There are some points I haven’t touched on here because I don’t have the right information to do so. The first is the impact on a team’s chances to resign a specific player. The Maple Leafs decision not to trade McCabe is possibly defensible if they instead decide to resign him-if by not trading him, they get an advantage on resigning him, I’d say that they can at least argue this. Whether it’s worth paying him the extra $1MM or so is an open question in my mind. I haven’t touched on the impact on ticket sales the following season either. A team like Atlanta, for example, might get a significant financial boost the following season just from making the playoffs, which would would mean that there are revenue streams from a playoff appearance that I’m failing to consider. I’d suspect that this is a unique occurrence though and that the Thrashers could take a look at the Predators experience (although Bettman’s lockout kind of ruined them as a comparable) as well as the experience of teams like the Mighty Ducks, Lightning and Panthers (expansion teams in non-traditional markets) to at least come up with a rough idea of the revenue involved. There’s probably a similar, but much smaller impact involved in other markets. The impact in Toronto would be zero-I’m not a fan of JFJ’s work on the deadline. Finally, I think that for many owners, they’re willing to accept more risk and potential loss on their hockey franchises than they would be from their real estate ventures. The hockey team has an element of fun, social status and excitement that isn’t captured by an analysis such as this.
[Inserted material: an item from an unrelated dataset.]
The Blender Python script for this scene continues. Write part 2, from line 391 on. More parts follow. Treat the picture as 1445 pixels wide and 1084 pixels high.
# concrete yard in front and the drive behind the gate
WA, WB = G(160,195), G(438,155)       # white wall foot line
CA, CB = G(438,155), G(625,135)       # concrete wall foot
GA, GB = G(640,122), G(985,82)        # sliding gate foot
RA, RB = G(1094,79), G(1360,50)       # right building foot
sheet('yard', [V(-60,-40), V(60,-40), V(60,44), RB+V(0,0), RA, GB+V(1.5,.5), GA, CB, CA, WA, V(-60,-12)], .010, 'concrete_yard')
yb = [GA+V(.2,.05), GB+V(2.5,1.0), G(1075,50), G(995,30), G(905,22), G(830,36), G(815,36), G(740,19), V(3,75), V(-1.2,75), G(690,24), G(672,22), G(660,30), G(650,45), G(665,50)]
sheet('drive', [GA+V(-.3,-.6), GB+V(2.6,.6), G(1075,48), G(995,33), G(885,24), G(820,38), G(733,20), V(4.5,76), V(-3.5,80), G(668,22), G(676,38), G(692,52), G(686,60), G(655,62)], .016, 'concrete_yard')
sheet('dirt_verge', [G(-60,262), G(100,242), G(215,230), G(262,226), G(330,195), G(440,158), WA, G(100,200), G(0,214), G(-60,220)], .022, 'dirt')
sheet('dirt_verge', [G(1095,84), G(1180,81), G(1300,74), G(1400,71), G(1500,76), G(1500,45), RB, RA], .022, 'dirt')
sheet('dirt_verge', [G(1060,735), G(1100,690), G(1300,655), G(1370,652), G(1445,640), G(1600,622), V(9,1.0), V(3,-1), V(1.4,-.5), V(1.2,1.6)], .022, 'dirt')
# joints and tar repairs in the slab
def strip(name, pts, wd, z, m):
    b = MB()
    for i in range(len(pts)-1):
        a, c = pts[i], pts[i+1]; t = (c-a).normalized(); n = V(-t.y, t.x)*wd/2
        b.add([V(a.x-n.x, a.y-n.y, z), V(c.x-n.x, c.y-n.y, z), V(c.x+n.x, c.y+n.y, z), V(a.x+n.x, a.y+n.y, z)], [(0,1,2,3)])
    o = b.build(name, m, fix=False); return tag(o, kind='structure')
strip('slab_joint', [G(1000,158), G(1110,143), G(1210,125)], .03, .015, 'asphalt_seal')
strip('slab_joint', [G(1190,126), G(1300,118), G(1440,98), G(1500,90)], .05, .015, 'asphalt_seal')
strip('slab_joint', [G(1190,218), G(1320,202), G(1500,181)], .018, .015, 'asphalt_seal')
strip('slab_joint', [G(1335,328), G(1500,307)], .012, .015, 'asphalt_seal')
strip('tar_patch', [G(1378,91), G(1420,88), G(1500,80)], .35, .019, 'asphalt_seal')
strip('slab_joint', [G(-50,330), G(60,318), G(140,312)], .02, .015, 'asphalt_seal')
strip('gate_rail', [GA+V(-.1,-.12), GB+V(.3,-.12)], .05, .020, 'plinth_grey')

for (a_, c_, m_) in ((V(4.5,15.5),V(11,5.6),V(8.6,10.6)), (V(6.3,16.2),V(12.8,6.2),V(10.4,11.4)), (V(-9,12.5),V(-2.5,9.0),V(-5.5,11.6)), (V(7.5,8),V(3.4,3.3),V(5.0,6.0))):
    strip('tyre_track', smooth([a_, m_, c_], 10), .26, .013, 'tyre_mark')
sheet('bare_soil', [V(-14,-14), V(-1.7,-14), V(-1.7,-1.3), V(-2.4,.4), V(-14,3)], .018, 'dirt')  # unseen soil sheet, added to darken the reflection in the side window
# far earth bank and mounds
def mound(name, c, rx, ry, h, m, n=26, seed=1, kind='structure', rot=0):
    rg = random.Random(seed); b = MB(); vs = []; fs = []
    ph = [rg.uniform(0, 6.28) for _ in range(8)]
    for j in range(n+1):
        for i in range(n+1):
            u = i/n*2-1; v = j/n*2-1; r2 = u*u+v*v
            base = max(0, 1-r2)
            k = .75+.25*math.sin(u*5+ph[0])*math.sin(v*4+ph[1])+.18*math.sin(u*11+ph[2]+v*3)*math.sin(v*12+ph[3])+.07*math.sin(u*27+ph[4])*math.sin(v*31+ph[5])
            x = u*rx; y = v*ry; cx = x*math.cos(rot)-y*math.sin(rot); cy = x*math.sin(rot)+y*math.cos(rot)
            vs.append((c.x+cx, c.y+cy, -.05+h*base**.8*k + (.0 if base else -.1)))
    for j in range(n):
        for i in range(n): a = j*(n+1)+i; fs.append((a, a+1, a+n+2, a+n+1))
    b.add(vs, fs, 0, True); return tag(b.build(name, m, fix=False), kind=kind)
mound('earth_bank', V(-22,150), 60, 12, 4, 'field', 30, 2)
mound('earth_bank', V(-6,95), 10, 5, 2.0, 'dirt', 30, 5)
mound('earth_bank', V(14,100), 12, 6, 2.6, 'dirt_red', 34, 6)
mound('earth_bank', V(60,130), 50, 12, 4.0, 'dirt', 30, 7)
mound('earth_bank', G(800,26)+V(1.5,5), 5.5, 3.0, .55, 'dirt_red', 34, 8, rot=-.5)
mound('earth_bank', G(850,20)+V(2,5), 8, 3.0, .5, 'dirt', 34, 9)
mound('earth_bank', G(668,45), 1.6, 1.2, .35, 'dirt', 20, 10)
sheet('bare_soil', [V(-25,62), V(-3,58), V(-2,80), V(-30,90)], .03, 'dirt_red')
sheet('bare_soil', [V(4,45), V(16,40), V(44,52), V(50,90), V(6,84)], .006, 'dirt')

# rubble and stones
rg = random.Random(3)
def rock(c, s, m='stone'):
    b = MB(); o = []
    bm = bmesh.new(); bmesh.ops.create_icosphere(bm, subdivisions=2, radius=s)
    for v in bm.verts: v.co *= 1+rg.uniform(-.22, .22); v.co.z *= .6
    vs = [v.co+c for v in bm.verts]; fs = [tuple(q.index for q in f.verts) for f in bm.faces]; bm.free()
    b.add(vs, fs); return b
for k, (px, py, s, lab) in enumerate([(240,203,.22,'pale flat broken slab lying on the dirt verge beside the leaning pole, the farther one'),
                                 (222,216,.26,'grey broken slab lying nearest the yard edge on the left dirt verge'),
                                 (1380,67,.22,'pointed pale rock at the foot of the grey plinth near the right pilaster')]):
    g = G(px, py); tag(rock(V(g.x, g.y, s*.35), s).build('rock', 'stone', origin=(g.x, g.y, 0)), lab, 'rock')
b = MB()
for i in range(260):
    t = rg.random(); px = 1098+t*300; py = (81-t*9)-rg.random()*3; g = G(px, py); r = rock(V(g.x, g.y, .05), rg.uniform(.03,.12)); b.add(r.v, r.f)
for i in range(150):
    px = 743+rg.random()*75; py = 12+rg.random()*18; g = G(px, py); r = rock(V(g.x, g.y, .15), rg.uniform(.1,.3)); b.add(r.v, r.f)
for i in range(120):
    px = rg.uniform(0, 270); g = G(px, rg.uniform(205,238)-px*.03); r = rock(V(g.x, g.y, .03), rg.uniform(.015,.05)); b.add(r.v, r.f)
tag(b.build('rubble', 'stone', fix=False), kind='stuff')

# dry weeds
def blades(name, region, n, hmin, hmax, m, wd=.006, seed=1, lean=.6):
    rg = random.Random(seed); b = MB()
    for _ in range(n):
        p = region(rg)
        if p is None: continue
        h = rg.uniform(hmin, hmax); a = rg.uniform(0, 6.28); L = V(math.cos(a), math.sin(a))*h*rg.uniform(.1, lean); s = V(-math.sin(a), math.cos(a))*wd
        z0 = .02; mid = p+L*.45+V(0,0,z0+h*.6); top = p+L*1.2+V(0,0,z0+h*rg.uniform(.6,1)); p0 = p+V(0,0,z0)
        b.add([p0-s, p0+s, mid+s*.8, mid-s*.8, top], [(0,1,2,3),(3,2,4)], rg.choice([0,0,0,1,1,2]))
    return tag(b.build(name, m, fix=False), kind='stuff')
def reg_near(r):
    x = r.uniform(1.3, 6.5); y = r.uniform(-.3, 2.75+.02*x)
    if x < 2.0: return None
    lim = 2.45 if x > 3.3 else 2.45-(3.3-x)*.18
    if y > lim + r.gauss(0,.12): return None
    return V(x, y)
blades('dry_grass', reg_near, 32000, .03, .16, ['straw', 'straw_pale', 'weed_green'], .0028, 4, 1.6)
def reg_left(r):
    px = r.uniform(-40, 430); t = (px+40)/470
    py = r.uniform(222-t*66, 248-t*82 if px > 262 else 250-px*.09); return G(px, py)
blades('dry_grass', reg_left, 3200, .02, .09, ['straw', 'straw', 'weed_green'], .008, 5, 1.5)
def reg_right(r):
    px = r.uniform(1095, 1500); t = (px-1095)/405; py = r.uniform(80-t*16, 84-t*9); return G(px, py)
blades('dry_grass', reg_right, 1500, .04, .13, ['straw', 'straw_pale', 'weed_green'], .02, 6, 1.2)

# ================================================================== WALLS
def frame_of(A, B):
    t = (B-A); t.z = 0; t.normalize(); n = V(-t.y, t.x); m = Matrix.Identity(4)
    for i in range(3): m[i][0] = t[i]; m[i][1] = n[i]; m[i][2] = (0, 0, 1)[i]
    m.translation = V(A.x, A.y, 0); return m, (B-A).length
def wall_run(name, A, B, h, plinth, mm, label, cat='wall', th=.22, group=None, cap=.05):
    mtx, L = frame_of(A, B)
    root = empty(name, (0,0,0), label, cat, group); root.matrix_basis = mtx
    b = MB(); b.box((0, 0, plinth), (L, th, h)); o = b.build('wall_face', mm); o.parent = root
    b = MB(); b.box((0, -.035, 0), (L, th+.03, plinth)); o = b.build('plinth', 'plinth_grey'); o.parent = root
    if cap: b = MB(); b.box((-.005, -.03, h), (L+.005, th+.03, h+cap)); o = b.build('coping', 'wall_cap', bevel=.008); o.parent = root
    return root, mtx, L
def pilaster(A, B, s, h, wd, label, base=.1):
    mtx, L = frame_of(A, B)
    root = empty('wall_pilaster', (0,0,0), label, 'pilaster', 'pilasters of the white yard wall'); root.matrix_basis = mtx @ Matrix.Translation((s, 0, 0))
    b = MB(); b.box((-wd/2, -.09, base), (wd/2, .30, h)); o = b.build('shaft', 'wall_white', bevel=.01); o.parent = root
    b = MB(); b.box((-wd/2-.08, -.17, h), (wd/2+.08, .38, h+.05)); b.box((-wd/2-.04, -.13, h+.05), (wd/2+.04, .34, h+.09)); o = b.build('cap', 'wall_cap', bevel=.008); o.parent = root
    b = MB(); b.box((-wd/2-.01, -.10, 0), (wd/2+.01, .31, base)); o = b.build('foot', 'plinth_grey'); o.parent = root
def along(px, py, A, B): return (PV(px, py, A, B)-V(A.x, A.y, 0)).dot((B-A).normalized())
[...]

To come back to my initial point, none of this analysis would be affected by the imposition of the salary cap or moving the deadline forward. NHL teams will have access to much more precise information on the actual dollars at stake and ideas of the impact of dumping players on deadline day during a lost season. While there are new issues relating to cap management, the question of valuing players and knowing what to offer is still fundamentally an economic one-of all of the options available, which ones provide the team with the greatest expected financial outcomes?